Doesn't sound like too hot of an idea. I guess if you get a true monolithic upper you can do this if you want. But I have KAC FF rails on a couple of rifles, and I can tell you that as nice and solid as those are, I'd never ever mount sights on them. I think there are also cantilever mounts that might work. But putting it on the actual forearm is a bad idea.

In the army, we'd mount lasers on the rails, FF or not. Nowhere else to put them. They lost zero rather quickly, no good groups.

I also knew a few guys that tried to put their M68's on the rail. That was a colossal fail. They missed every target past 50-100m.

Finally, if you get an EoTech, those have such a big window and they actually work better up close with both eyes open. If you are thinking of a scope mounted foward, well, I can't help you there. Some folks think it is a good idea, and at least one training school teaches it. But if you need to track fast, I still think the EoTech is better. And they make one now with a BDC for a .308 and you can get a magnifier for it too and now you have the best of three worlds!

However, if you get an AR10 and it is a good shooter, you can be seriously hindered by poor optics. For the price and the quality, a TA01B, the .308 ACOG with stadia, is hard to beat. I love mine. Not a scout mount, but then again, the only scouts I ever knew used ACOG's and M68's.
 
I would call my deer rifle a scout rifle... ruger did lol. I kept the irons on it, no optic since i am not a huge fan of the scope for it. Just makes it less bulky and me more likely to use something else. A small dot is another matter entirely.

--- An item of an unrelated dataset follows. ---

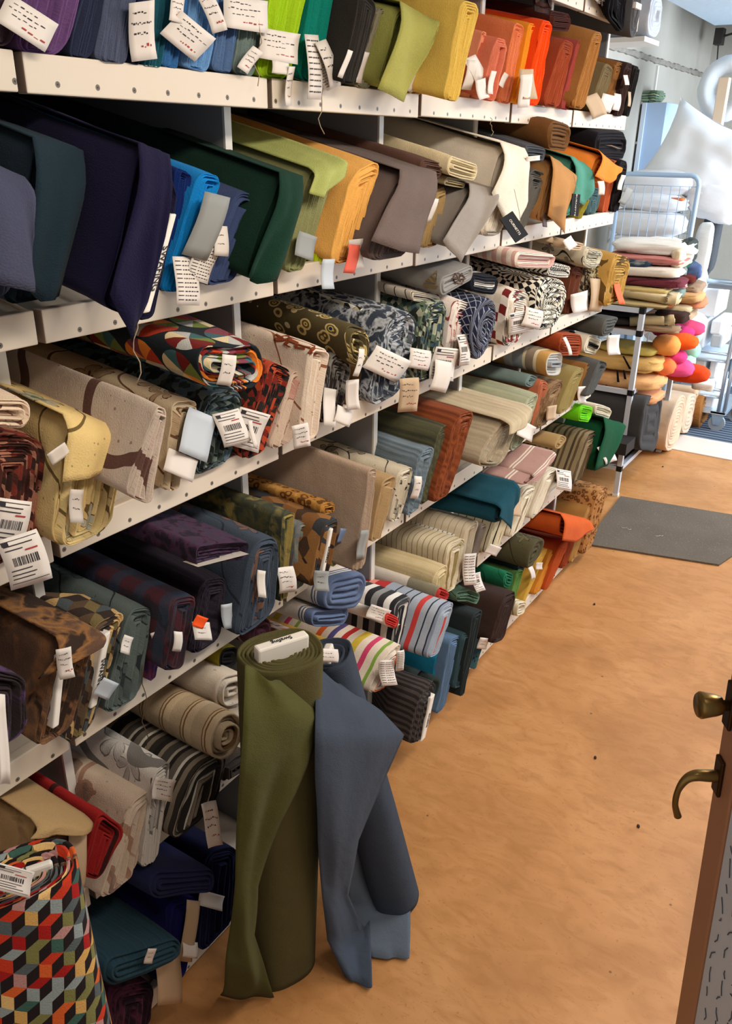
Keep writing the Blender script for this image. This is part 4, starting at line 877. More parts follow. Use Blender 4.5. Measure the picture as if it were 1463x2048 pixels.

I also happen to shoot a GAP built AR10. They are two completely different animals. The ruger is pretty slim and trim, especially with irons or dot. Easy to carry and not bulky. The ar10 is quite a bit heavier, even without optics.

I prefer the bolt myself, so that does factor in here. You may be a different story though. I'd not mount on the front ar10 rail either... nothing is wrong with a traditionally mounted low power optic. How about and acog?
 
Well first off, it would be very difficult to get any of the current .308 ARs (or any other semi auto .308 for that matter) to come in under the weight Cooper specified for the Scout concept, which was about 6 1/2 lbs. .308 ARs start at about 8.5 lbs. without optics, for the lightest ones, and go on up from there. Even the FN SCAR 17 (which is about as light as .308 semis come) weighs in at 8 lbs even for the 16" carbine version. Cooper intended the Scout to be an extremely light and portable rifle. .308 AR's really don't fit the concept well. Hell, it is hard enough to get a 5.56 AR to meet that weight figure with optics and all.

The forward-mounted scope has a lot more advantages for a top-fed bolt gun than it does on a mag-fed semi auto: it allows for easy loading, whether from stripper clips or with single rounds; and it is easier to cycle the bolt. On a .308 AR, it doesn't offer anything over something like a 1-4x optic, a red dot with a magnifier, or something else that can be used both up close and at distance like an ACOG.

And as others mentioned, you would probably have issues keeping a consistent zero with the optic mounted on the handguard.
 
One of the things that the forward mounted Scout scope does for the original concept rifle was to get the scope off the receiver, so the thing could be reloaded more easily and faster, especially if it was cut for strippers. The lower powered, both-eyes-open optics make sense in some ways as well.

But I don't think that using a forward mounted optic on a flat-topped AR is a really good idea, anyway, and it doesn't give the main benefit to that weapon system that it would to a bolt rifle, since the scope on the receiver isn't in the way of anything functional.